Outre leurs fonctions nourricières, les espaces agricoles de Gonesse et de Saclay rendent de nombreux services écosystémiques : une épaisse couche d’argile permet l’absorption de l’eau, réduit le ruissellement et atténue les risques d’inondation. «Pendant les épisodes de grande chaleur, les terres jouent un rôle important dans la régulation du micro-climat de la région parisienne, touchée de plus n plus fréquemment par le phénomène des îlôts de chaleur urbains en raison de la très forte artificialisation de ses sols ».

Signé par la philosophe Isabelle Stengers, la journaliste Marie-Monique Robin et les écrivains Marie Desplechin et Camille de Toledo, l’appel décrit également la valeur patrimoniale de ces territoires péri-urbains: « Les paysages et le patrimoine bâti – corps de fermes, églises, lavoirs, pigeonniers, moulins, aqueducs - du plateau de Saclay et de la plaine de France constituent un témoignage exceptionnel du mode de vie agricole autour de Paris, dont l’approvisionnement alimentaire, contrairement à Londres, dépendait presque exclusivement des terres situées à proximité des zones habitées ».

Selon l’appel, le classement des terres agricoles de Gonesse et de Saclay permettrait aux collectivités d’Île-de-France «de s’engager enfin dans la constitution d’une Ceinture verte alimentaire autour de Paris », « à l’heure où le prix des matières premières, notamment agricoles, explose ». Ainsi, poursuit l’appel, « les pouvoirs publics démontreraient que la véritable innovation au XXIè siècle ne consiste plus à urbaniser sans fin les territoires péri-urbains, mais à les cultiver pour et avec leurs habitants ».
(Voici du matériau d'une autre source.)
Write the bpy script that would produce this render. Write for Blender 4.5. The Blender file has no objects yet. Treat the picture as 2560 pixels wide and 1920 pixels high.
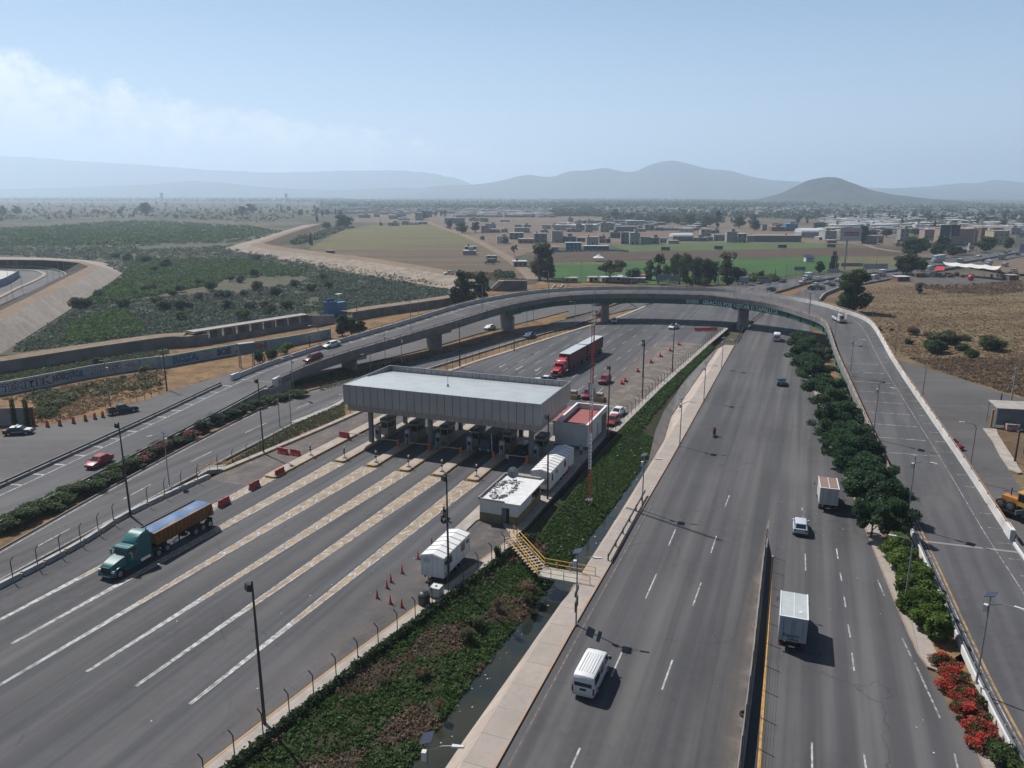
import bpy,math,random
import numpy as np
from mathutils import Vector,Matrix
random.seed(7);RNG=np.random.default_rng(11)
R=math.radians
SC=bpy.context.scene
COL=SC.collection
# ------------------------------------------------------------------ camera
CAM_H,FOC,HOR=39.0,1910.0,484.0
PITCH=math.atan((960-HOR)/FOC)
cd=bpy.data.cameras.new('camera');cam=bpy.data.objects.new('camera',cd);COL.objects.link(cam)
cam.location=(0,0,CAM_H);cam.rotation_euler=(math.pi/2-PITCH,0,0)
cd.sensor_width=36;cd.lens=36*FOC/2560;cd.clip_start=0.5;cd.clip_end=60000
SC.camera=cam
TL=dict(T1=(0,380,2.572),T2=(800,380,2.572),T3=(1600,380,2.304),T4=(0,880,2.572),T5=(800,880,2.572),T6=(1600,880,2.304),
T7=(400,1280,2.572),T8=(1700,1280,2.572),Z1=(0,560,6.506),Z2=(1380,690,6.506),Z3=(1640,700,5.267),Z4=(2040,540,4.254),
Z5=(2220,900,6.506),Z6=(2300,1140,8.508),Z7=(1380,440,3.352),Z8=(700,500,3.072),Y1=(220,1230,6.506),Y2=(1340,820,11.06),
Y3=(900,1020,6.506),Y4=(1180,1020,6.506),Y5=(1380,930,10.055),Y6=(0,840,5.267),Y7=(560,740,5.267),V1=(1900,540,6.506),
V2=(2240,540,6.9125),V3=(1600,560,6.506),V4=(1240,560,5.53),V5=(1180,1280,6.506),V6=(1020,1260,6.032),S=(0,0,1))
def px(t,x,y):
 a,b,s=TL[t];return a+x/s,b+y/s
def at(t,x,y,z=0.0):
 """point of the place on the horizontal plane z"""
 u,v=px(t,x,y);X=(u-1280)/FOC;Y=(960-v)/FOC
 d=Vector((X,math.cos(PITCH)+Y*math.sin(PITCH),-math.sin(PITCH)+Y*math.cos(PITCH)))
 k=(z-CAM_H)/d.z
 return Vector((d.x*k,d.y*k,z))
def up(t,x,y,yt,z=0.0):
 """height above z of an upright thing with its foot at (x, y) and its top on row yt"""
 p=at(t,x,y,z);_,v=px(t,x,yt);Y=(960-v)/FOC
 return CAM_H+p.y*(-math.sin(PITCH)+Y*math.cos(PITCH))/(math.cos(PITCH)+Y*math.sin(PITCH))-z
A=R(21.0);DV=Vector((math.sin(A),math.cos(A),0));NV=Vector((math.cos(A),-math.sin(A),0))
RZ=math.pi/2-A
def rf(s,t,z=0.0):
 p=DV*s+NV*t;return Vector((p.x,p.y,z))
def st(p):return p.x*DV.x+p.y*DV.y,p.x*NV.x+p.y*NV.y
# ------------------------------------------------------------------ meshes
class MB:
 def __init__(self):self.v=[];self.f=[];self.m=[];self.M=None
 def add(self,pts,faces,mi=0):
  b=len(self.v)
  for p in pts:
   p=Vector(p);self.v.append(self.M@p if self.M else p)
  for f in faces:
   self.f.append([b+i for i in f]);self.m.append(mi)
 def poly(self,pts,mi=0):self.add(pts,[range(len(pts))],mi)
 def box(self,x0,x1,y0,y1,z0,z1,mi=0):
  self.hexa([(x0,y0,z0),(x1,y0,z0),(x1,y1,z0),(x0,y1,z0)],[(x0,y0,z1),(x1,y0,z1),(x1,y1,z1),(x0,y1,z1)],mi)
 def hexa(self,lo,hi,mi=0):
  n=len(lo);F=[list(range(n))[::-1],list(range(n,2*n))]
  F+=[[i,(i+1)%n,n+(i+1)%n,n+i]for i in range(n)]
  self.add(list(lo)+list(hi),F,mi)
 def prism(self,xy,z0,z1,mi=0,ms=None):
  n=len(xy);a=sum(xy[i][0]*xy[(i+1)%n][1]-xy[(i+1)%n][0]*xy[i][1]for i in range(n))
  if a<0:xy=xy[::-1]
  ms=mi if ms is None else ms
  self.add([(p[0],p[1],z1)for p in xy],[range(n)],mi)
  lo=[(p[0],p[1],z0)for p in xy];hi=[(p[0],p[1],z1)for p in xy]
  self.add(lo+hi,[[i,(i+1)%n,n+(i+1)%n,n+i]for i in range(n)]+[list(range(n))[::-1]],ms)
 def loft(self,secs,mi=0,caps=True,closed=True):
  n=len(secs[0]);pts=[p for s in secs for p in s];F=[]
  for k in range(len(secs)-1):
   for i in range(n if closed else n-1):
    j=(i+1)%n;F.append([k*n+i,k*n+j,(k+1)*n+j,(k+1)*n+i])
  if caps and closed:F+=[list(range(n))[::-1],[(len(secs)-1)*n+i for i in range(n)]]
  self.add(pts,F,mi)
 def tube(self,pts,r,n=6,mi=0,r1=None):
  pts=[Vector(p)for p in pts];secs=[];r1=r if r1 is None else r1
  for k,p in enumerate(pts):
   d=(pts[min(k+1,len(pts)-1)]-pts[max(k-1,0)]).normalized()
   a=d.cross(Vector((0,0,1)))
   if a.length<.05:a=Vector((1,0,0))
   a.normalize();b=a.cross(d);q=r+(r1-r)*k/max(1,len(pts)-1)
   secs.append([p+a*(q*math.cos(2*math.pi*i/n))+b*(-q*math.sin(2*math.pi*i/n))for i in range(n)])
  self.loft(secs,mi)
 def cyl(self,c,r,h,n=16,mi=0,r1=None):
  self.tube([c,(c[0],c[1],c[2]+h)],r,n,mi,r1)
 def bar(self,a,b,w,h,mi=0):
  a=Vector(a);b=Vector(b);d=(b-a).normalized();s=d.cross(Vector((0,0,1)))
  s=s.normalized()if s.length>.01 else Vector((1,0,0));u=s.cross(d)
  q=lambda p:[p+s*(w/2)+u*(h/2),p-s*(w/2)+u*(h/2),p-s*(w/2)-u*(h/2),p+s*(w/2)-u*(h/2)]
  self.loft([q(a),q(b)],mi)
 def disc_y(self,c,r,w,n=20,mi=0,r2=None):
  """short cylinder with its axis along y"""
  r2=r if r2 is None else r2
  ring=lambda y,q:[(c[0]+q*math.cos(2*math.pi*i/n),c[1]+y,c[2]+q*math.sin(2*math.pi*i/n))for i in range(n)]
  self.loft([ring(-w/2,r2),ring(-w/2+.12*w,r),ring(w/2-.12*w,r),ring(w/2,r2)],mi)
 def build(self,name,mats,parent=None,smooth=False):
  me=bpy.data.meshes.new(name);me.from_pydata([tuple(p)for p in self.v],[],[list(f)for f in self.f])
  if not isinstance(mats,(list,tuple)):mats=[mats]
  for m in mats:me.materials.append(m)
  if len(mats)>1:me.polygons.foreach_set('material_index',self.m)
  if smooth is not False:
   me.polygons.foreach_set('use_smooth',[True]*len(me.polygons))
   try:me.set_sharp_from_angle(angle=R(smooth if smooth is not True else 40))
   except Exception:pass
  me.update();o=bpy.data.objects.new(name,me);COL.objects.link(o)
  if parent:o.parent=parent
  return o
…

Une série d’arguments joints en annexe de l’appel constitue la première étape dans la constitution du dossier de candidature des terres de Gonesse et de Saclay au classement du patrimoine mondial de l’UNESCO.
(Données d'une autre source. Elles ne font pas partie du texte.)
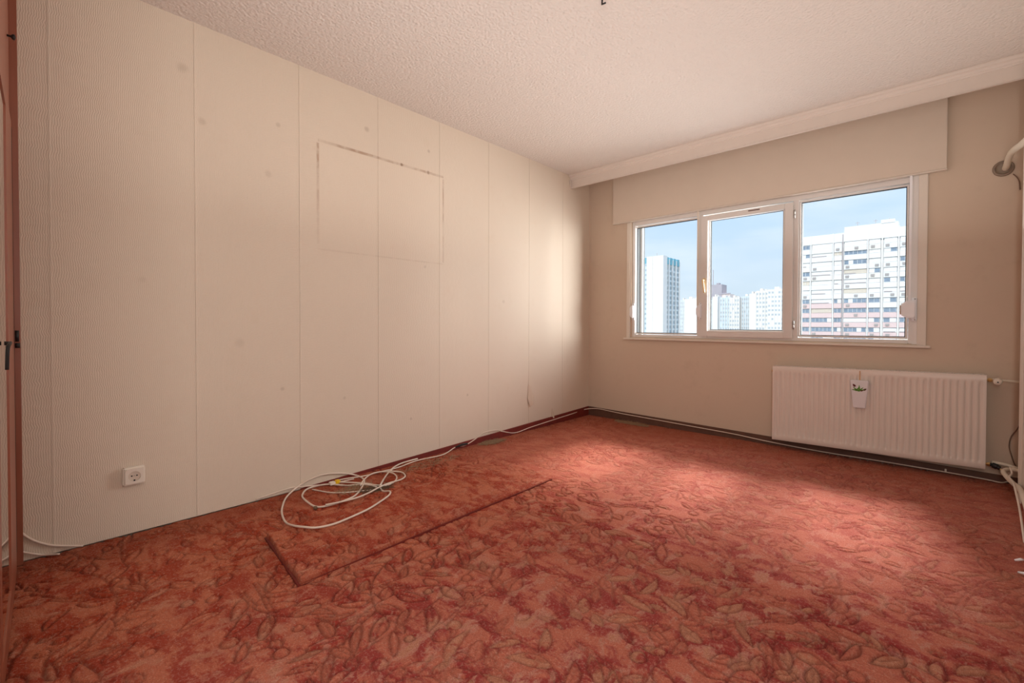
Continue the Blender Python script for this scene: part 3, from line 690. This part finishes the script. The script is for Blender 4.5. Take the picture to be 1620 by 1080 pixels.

La France, première destination touristique au monde, compte 49 biens classés au patrimoine mondial de l’humanité. Défendu par les pouvoirs publics à partir d’une liste indicative, chaque dossier est ensuite soumis au Comité du patrimoine mondial, chargé d’instruire les candidatures.

En 2010, l’UNESCO a notamment classé « le repas gastronomique des Français » comme patrimoine culturel immatériel de l’humanité.
Le classement des terres de Gonesse et de Saclay, en attribuant une protection à des sols d’une valeur exceptionnelle, constituerait une première dans l’histoire de cette organisation internationale.

Le texte de l’appel sera lu à 20 heures lors de la soirée « URGENCE Gonesse-Saclay » organisée le vendredi 16 septembre dans la salle Olympe de Gouges à Paris, dans le 11e arrondissement (15, rue Merlin).